## BEGIN Entries shown

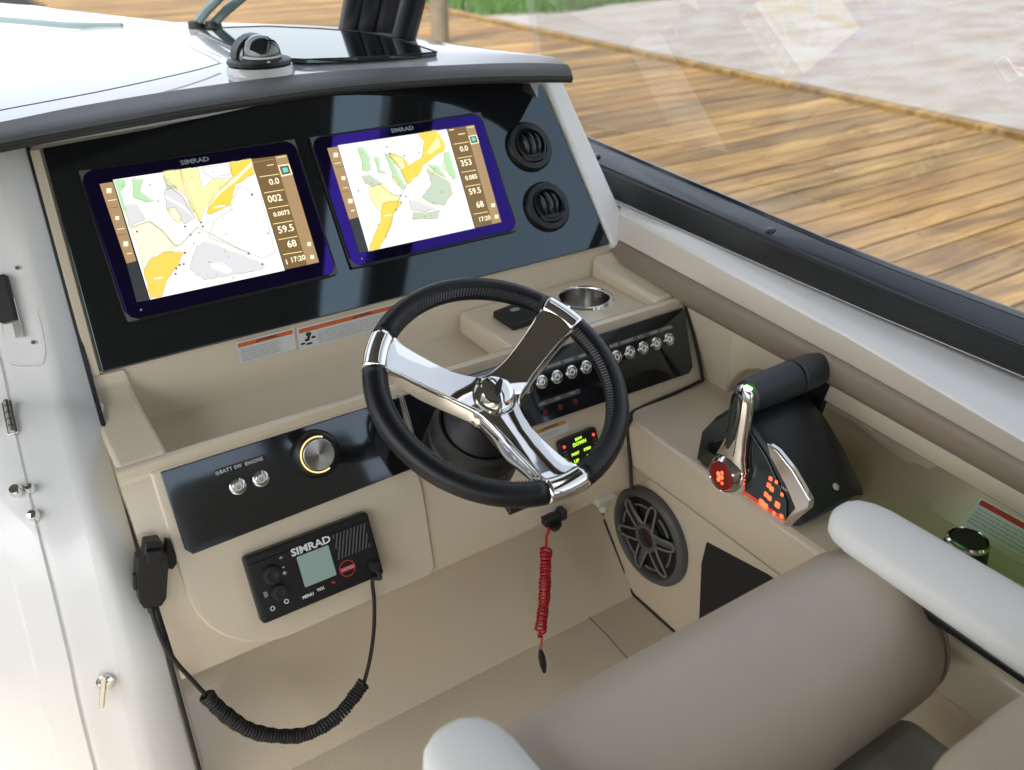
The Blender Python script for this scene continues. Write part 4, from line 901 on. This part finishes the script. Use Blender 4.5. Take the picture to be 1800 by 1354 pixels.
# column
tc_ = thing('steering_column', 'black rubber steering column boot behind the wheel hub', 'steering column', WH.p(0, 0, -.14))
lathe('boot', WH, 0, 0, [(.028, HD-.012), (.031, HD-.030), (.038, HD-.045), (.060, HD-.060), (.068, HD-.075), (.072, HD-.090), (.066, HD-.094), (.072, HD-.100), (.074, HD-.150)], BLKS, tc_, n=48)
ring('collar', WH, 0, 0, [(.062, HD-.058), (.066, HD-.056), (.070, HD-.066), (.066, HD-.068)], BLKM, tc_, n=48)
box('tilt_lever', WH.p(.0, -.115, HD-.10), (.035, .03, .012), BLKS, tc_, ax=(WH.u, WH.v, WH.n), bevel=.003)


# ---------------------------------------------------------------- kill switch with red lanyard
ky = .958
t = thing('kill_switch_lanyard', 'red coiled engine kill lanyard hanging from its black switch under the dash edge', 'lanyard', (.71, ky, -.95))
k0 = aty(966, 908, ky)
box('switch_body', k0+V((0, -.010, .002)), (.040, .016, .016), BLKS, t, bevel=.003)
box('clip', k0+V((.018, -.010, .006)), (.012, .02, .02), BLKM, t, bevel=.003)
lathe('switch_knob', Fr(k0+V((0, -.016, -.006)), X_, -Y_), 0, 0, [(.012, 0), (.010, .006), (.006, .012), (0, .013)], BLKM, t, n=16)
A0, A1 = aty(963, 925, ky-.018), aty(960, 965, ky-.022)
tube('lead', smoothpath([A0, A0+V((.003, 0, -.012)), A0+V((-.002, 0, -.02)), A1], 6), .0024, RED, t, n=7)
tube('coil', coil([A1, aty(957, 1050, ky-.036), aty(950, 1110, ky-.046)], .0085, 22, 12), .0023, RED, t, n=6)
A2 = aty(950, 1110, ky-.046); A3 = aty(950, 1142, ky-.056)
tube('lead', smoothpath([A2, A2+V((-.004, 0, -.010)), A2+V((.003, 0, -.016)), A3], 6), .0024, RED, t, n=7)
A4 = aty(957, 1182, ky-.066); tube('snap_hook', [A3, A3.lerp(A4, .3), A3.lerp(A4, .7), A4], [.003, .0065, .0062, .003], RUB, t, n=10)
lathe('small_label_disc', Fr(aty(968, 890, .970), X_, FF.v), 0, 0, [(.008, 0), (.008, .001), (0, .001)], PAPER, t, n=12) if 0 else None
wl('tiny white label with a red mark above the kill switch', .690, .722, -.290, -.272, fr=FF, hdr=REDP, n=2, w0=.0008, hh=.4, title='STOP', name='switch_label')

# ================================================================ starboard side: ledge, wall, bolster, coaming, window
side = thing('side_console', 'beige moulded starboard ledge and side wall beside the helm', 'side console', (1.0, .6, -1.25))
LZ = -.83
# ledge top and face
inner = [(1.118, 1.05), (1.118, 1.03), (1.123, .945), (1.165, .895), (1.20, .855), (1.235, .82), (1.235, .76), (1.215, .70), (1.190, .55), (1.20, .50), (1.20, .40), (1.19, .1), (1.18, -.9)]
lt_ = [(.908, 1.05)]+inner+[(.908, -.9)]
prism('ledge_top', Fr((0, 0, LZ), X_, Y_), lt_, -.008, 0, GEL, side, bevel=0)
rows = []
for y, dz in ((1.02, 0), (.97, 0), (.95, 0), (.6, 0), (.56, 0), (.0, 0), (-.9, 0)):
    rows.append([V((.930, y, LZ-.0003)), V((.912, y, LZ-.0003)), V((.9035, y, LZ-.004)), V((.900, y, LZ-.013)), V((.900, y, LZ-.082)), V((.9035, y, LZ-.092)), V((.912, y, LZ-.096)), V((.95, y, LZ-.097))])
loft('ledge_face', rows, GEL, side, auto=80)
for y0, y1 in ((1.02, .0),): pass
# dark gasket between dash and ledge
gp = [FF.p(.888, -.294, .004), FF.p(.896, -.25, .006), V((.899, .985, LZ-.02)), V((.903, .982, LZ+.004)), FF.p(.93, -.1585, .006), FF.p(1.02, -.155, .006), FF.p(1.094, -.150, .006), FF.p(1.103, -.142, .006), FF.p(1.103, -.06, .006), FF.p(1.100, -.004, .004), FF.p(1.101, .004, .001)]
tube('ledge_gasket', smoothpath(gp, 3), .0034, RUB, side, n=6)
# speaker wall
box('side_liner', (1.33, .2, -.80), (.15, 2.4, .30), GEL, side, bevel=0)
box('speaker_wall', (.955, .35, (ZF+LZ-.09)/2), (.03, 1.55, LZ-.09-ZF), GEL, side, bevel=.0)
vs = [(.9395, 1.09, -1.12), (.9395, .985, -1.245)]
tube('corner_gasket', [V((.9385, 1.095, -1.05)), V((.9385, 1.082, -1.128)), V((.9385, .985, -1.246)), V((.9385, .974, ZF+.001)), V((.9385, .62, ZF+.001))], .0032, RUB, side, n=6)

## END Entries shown
## BEGIN Entries shown

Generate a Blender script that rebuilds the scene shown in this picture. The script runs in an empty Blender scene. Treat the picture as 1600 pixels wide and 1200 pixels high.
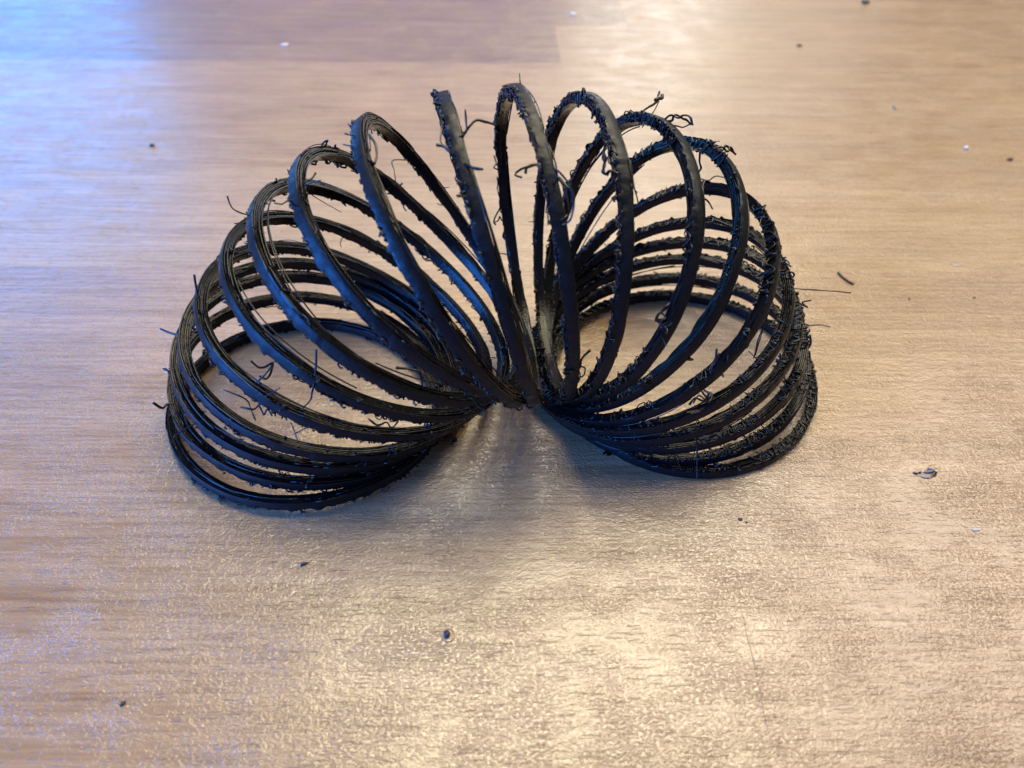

## END Entries shown

→ **What is being asked**
Reproduce only the lines from the one containing "The Blender Python" through the one containing "wl('tiny white label", inclusive of both.

→ **Written solution**
The Blender Python script for this scene continues. Write part 4, from line 901 on. This part finishes the script. Use Blender 4.5. Take the picture to be 1800 by 1354 pixels.
# column
tc_ = thing('steering_column', 'black rubber steering column boot behind the wheel hub', 'steering column', WH.p(0, 0, -.14))
lathe('boot', WH, 0, 0, [(.028, HD-.012), (.031, HD-.030), (.038, HD-.045), (.060, HD-.060), (.068, HD-.075), (.072, HD-.090), (.066, HD-.094), (.072, HD-.100), (.074, HD-.150)], BLKS, tc_, n=48)
ring('collar', WH, 0, 0, [(.062, HD-.058), (.066, HD-.056), (.070, HD-.066), (.066, HD-.068)], BLKM, tc_, n=48)
box('tilt_lever', WH.p(.0, -.115, HD-.10), (.035, .03, .012), BLKS, tc_, ax=(WH.u, WH.v, WH.n), bevel=.003)


# ---------------------------------------------------------------- kill switch with red lanyard
ky = .958
t = thing('kill_switch_lanyard', 'red coiled engine kill lanyard hanging from its black switch under the dash edge', 'lanyard', (.71, ky, -.95))
k0 = aty(966, 908, ky)
box('switch_body', k0+V((0, -.010, .002)), (.040, .016, .016), BLKS, t, bevel=.003)
box('clip', k0+V((.018, -.010, .006)), (.012, .02, .02), BLKM, t, bevel=.003)
lathe('switch_knob', Fr(k0+V((0, -.016, -.006)), X_, -Y_), 0, 0, [(.012, 0), (.010, .006), (.006, .012), (0, .013)], BLKM, t, n=16)
A0, A1 = aty(963, 925, ky-.018), aty(960, 965, ky-.022)
tube('lead', smoothpath([A0, A0+V((.003, 0, -.012)), A0+V((-.002, 0, -.02)), A1], 6), .0024, RED, t, n=7)
tube('coil', coil([A1, aty(957, 1050, ky-.036), aty(950, 1110, ky-.046)], .0085, 22, 12), .0023, RED, t, n=6)
A2 = aty(950, 1110, ky-.046); A3 = aty(950, 1142, ky-.056)
tube('lead', smoothpath([A2, A2+V((-.004, 0, -.010)), A2+V((.003, 0, -.016)), A3], 6), .0024, RED, t, n=7)
A4 = aty(957, 1182, ky-.066); tube('snap_hook', [A3, A3.lerp(A4, .3), A3.lerp(A4, .7), A4], [.003, .0065, .0062, .003], RUB, t, n=10)
lathe('small_label_disc', Fr(aty(968, 890, .970), X_, FF.v), 0, 0, [(.008, 0), (.008, .001), (0, .001)], PAPER, t, n=12) if 0 else None
wl('tiny white label with a red mark above the kill switch', .690, .722, -.290, -.272, fr=FF, hdr=REDP, n=2, w0=.0008, hh=.4, title='STOP', name='switch_label')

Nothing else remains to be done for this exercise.